Re: [C-L] Common house design, rooms, and room sizes?
From: Sharon Villines (
Date: Sun, 8 Feb 2015 06:31:12 -0800 (PST)
> On Feb 8, 2015, at 8:25 AM, Douglas McCarroll <list.cohousing-l.001 [at] 
>> wrote:
> Then we learned that other aspects of our project (site infrastructure in
> particular) are going to cost more than we'd estimated, and are facing the
> prospect of unit prices going up ~10% on average. So now we're trying to be
> creative and look at all possible avenues for cost reduction.

I would say don't skimp on quality and storage. Storage saves a lot of floor 
and surface space. At Blueberry Hill I was envious of wall of shelves behind 
folding doors that opened all the way - and with floor space in front of the 
shelves for a stepping stool and things that don't fit on shelves. 

I just found this one this morning -- drawers in the stairs risers. It makes me 
wish I had stairs.

Don't build for "I would love to have" unless the people are currently 
participating in what they love to do. A yoga room for people who have never 
done yoga but always wanted to, for example.

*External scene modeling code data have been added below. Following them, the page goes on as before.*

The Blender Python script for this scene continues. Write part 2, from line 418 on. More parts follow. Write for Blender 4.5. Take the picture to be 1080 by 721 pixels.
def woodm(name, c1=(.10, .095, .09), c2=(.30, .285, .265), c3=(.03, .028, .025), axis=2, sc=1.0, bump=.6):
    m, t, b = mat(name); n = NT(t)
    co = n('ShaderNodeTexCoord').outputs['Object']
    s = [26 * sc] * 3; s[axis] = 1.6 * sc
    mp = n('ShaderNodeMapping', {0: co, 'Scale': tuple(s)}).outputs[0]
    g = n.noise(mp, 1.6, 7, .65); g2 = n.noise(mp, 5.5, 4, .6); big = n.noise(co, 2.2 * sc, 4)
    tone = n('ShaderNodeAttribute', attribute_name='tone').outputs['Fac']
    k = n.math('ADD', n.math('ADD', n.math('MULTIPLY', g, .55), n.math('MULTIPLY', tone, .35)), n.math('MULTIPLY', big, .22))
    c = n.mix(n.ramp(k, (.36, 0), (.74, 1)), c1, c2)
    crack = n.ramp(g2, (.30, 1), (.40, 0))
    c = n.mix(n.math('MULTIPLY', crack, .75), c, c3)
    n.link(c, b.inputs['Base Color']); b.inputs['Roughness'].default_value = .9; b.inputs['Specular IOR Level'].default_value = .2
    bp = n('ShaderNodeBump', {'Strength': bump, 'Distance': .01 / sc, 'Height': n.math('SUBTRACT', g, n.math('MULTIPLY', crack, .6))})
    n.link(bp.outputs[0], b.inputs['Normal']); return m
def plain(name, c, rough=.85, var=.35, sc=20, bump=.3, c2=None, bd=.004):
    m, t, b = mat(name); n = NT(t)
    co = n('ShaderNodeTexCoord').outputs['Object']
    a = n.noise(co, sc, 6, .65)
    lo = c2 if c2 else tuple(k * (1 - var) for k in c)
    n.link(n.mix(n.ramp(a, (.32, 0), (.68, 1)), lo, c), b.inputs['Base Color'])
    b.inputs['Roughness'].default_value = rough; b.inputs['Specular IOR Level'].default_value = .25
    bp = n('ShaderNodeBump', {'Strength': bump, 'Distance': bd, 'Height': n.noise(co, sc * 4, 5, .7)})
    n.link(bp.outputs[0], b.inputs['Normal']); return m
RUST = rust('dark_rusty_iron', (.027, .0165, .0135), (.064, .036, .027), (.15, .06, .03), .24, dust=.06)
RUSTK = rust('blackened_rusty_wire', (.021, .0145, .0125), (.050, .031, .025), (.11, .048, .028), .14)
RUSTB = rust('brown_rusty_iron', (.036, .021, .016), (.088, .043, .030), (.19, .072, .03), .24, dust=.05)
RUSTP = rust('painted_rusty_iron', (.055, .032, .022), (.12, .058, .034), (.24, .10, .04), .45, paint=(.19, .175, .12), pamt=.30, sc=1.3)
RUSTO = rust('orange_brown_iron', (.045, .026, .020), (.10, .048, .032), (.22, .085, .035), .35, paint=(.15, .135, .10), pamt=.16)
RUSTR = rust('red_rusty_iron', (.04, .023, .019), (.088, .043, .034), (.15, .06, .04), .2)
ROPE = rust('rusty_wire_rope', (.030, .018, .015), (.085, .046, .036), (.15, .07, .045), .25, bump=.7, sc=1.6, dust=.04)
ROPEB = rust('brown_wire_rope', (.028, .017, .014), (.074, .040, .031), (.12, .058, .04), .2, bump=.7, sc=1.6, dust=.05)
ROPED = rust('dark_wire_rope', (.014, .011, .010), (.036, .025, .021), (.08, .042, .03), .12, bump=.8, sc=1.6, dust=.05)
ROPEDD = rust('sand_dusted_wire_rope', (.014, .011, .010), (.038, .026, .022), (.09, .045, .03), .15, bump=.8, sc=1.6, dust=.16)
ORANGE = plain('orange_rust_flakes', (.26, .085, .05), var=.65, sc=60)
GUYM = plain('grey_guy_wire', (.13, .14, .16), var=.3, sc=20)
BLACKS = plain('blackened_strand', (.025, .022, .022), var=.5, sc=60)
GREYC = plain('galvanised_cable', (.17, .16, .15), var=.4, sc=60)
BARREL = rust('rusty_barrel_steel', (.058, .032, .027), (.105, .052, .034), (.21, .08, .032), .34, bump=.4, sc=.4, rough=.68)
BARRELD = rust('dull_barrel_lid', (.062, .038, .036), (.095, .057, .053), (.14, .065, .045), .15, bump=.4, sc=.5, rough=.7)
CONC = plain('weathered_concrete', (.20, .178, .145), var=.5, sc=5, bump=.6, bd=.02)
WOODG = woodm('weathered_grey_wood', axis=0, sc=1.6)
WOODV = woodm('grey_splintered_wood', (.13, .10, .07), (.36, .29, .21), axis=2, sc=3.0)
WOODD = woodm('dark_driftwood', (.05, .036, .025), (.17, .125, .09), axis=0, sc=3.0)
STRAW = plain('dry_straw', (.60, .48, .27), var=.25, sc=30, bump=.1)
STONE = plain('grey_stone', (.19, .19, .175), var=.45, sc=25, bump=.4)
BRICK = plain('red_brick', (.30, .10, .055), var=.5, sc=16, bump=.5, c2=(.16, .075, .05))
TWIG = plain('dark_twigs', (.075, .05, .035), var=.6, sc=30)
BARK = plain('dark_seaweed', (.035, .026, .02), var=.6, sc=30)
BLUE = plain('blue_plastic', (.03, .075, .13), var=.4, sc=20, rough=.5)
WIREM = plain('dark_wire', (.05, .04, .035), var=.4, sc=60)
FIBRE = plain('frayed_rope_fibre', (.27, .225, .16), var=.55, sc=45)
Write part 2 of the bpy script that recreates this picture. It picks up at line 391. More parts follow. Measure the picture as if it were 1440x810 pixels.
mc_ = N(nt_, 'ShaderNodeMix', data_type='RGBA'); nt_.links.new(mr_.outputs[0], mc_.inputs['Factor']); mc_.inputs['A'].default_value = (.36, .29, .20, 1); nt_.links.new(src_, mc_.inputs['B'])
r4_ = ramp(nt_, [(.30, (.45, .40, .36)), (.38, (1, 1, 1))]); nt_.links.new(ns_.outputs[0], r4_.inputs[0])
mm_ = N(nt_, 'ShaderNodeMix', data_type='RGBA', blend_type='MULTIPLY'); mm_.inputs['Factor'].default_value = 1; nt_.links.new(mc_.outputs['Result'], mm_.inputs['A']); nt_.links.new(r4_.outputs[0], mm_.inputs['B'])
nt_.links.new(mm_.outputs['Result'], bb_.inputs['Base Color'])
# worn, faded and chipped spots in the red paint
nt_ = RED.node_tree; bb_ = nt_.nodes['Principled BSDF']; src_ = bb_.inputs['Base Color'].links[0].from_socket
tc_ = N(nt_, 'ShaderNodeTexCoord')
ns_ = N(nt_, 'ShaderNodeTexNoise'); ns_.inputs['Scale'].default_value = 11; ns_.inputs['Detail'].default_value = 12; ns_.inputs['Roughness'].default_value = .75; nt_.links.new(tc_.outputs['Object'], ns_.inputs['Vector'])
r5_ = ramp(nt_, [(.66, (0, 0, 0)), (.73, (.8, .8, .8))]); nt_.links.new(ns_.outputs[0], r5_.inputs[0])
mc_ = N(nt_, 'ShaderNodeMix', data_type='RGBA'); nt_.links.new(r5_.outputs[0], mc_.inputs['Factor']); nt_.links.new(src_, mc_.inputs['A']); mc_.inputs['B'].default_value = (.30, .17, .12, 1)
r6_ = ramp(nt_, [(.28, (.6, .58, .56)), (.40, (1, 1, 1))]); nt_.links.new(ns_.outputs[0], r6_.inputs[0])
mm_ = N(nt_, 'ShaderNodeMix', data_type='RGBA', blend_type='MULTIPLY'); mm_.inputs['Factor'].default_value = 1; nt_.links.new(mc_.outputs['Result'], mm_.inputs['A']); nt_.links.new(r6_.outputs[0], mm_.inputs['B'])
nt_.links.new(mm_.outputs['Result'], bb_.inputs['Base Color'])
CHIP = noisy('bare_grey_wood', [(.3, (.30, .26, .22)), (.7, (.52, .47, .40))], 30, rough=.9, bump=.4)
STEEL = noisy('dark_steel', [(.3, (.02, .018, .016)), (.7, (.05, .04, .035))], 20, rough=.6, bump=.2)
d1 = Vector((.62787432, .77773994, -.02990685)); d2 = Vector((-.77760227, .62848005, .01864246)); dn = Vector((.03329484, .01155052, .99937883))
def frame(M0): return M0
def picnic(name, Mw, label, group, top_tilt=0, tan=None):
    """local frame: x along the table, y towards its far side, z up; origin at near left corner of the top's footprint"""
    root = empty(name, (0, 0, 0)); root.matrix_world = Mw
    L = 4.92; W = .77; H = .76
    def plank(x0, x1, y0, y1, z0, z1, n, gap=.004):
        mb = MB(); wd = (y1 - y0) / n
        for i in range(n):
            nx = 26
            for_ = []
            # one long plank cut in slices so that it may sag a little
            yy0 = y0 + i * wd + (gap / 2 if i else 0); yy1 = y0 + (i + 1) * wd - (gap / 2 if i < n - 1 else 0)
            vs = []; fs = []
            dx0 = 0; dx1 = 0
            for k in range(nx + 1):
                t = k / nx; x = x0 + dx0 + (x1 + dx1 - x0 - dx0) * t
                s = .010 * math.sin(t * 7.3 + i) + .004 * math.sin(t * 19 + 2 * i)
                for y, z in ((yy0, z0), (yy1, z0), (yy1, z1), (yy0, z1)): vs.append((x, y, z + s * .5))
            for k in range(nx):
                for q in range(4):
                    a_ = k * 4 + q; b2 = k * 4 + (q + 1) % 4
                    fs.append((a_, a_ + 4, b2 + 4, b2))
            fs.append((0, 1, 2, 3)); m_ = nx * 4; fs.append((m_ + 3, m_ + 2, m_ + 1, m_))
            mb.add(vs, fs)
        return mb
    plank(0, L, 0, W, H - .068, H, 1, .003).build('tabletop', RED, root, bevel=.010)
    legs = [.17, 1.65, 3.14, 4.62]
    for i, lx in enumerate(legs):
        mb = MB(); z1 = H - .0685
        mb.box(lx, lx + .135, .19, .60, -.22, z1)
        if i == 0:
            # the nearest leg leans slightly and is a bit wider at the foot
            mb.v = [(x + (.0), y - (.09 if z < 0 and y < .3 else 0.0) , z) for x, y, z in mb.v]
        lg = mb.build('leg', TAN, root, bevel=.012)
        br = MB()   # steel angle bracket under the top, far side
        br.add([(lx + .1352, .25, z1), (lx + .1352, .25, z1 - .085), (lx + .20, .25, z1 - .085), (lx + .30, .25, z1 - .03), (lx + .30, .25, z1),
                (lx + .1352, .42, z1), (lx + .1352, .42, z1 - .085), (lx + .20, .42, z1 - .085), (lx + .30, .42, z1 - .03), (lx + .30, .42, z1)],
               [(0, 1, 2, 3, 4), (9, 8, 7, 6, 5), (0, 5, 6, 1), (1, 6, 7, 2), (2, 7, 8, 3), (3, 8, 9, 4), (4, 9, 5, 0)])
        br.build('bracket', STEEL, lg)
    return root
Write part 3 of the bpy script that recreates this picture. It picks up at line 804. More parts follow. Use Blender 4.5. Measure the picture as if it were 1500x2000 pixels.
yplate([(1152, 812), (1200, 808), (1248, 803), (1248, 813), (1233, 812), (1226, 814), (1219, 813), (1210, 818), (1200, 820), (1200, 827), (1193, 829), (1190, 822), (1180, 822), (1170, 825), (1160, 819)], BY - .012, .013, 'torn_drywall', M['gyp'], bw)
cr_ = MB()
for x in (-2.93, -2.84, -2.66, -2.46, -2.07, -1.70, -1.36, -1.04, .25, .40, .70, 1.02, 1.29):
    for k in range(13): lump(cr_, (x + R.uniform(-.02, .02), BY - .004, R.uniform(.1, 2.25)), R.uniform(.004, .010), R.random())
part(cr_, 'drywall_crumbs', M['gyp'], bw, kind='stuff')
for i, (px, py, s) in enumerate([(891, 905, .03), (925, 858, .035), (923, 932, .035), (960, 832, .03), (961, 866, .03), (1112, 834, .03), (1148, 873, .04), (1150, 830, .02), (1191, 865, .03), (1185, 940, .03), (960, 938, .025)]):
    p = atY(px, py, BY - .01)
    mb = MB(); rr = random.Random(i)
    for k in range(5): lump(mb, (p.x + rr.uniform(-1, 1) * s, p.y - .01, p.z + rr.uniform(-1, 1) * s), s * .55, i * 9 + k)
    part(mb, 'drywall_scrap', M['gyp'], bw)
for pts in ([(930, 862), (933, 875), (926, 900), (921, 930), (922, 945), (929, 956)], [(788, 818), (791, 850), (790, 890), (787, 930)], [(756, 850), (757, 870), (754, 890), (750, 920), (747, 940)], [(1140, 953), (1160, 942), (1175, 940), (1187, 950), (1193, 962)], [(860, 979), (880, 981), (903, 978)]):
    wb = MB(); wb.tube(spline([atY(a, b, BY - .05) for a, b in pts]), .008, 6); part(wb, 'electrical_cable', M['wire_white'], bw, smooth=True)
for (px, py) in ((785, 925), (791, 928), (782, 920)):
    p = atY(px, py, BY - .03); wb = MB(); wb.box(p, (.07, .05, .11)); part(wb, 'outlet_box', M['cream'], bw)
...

Remember that you have to clean all that space. Any effort saved in 
housekeeping in a smaller unit will be doubled by maintenance of more CH and 
grounds space. Living in cohousing is not like living in an apartment; it's 
like living in a house with all the weekend work and annual costs to maintain 

I was impressed by a recent visit to Cornerstone by the sense of spaciousness 
in their stairways and entrance halls. This can be more important on a daily 
basis than extra square footage in a dining room that then looses it sense of 
intimacy to become a dining hall the size of a small food court. On the rare 
occasions when you have half again as many people as seats, people will spread 
out in the CH. This is even more pleasant actually because it also spread the 
noise of conversation. 

Last, once you have a facility, people will be loath to give it up--even if 
only 3 people ever use it.

And next to last, don't skimp on acoustics. We forget this because in homes we 
don't need special treatments. We have rugs. In common spaces used by many 
people, rugs are not usually cost effective. Annual cleaning, and often 
semi-annual cleaning, is not cost effective.